- categories: Code, Interview Question, leetcode, Medium
- source: https://leetcode.com/problems/find-first-and-last-position-of-element-in-sorted-array
- topics: Binary Search, Array
Description
Given an array of integers nums sorted in non-decreasing order, find the starting and ending position of a given target value.
If target is not found in the array, return [-1, -1].

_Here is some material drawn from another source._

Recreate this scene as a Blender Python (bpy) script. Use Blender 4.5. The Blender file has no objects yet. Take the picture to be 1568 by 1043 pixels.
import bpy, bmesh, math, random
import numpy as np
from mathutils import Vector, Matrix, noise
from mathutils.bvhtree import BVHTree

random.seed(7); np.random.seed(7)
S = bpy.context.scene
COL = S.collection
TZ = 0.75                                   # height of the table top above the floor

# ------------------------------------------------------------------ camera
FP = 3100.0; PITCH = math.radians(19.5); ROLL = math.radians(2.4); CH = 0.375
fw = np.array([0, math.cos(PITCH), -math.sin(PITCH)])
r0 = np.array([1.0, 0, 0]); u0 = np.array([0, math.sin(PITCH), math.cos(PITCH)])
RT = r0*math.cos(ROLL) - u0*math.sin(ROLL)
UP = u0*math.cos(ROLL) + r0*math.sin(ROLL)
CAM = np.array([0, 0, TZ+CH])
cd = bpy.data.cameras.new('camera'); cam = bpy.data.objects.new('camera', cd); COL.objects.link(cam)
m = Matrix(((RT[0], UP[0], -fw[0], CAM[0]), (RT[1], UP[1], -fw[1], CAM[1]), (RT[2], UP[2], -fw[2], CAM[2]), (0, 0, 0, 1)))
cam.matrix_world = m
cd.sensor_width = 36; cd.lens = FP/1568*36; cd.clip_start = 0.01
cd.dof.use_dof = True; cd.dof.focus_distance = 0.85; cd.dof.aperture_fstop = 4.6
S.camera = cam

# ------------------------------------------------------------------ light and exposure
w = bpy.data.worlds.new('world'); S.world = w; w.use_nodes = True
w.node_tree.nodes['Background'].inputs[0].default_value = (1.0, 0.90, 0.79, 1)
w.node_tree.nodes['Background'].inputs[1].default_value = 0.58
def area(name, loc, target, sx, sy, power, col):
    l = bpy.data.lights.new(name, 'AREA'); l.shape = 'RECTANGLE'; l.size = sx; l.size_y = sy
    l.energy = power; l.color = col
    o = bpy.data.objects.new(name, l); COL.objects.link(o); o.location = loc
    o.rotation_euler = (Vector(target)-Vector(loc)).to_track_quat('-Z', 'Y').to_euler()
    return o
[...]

You must write an algorithm with O(log n) runtime complexity.
Idea
- Find left and right boundaries separately using binary search
- Check for edge cases in the end
Code
class Solution:
def searchRange(self, nums: List[int], target: int) -> List[int]:
if not nums:
return [-1, -1]
def find_leftmost(nums, target):
left, right = 0, len(nums) - 1
while left <= right:
mid = (left + right) // 2
if nums[mid] < target:
left = mid + 1
else:
right = mid - 1
return left
def find_rightmost(nums, target):
left, right = 0, len(nums) - 1
while left <= right:
mid = (left + right) // 2
if nums[mid] > target:
right = mid - 1
else:
left = mid + 1
return right
left_idx = find_leftmost(nums, target)
right_idx = find_rightmost(nums, target)
# Check if the target is actually in the range
if left_idx <= right_idx and left_idx < len(nums) and nums[left_idx] == target:
return [left_idx, right_idx]
else:
return [-1, -1]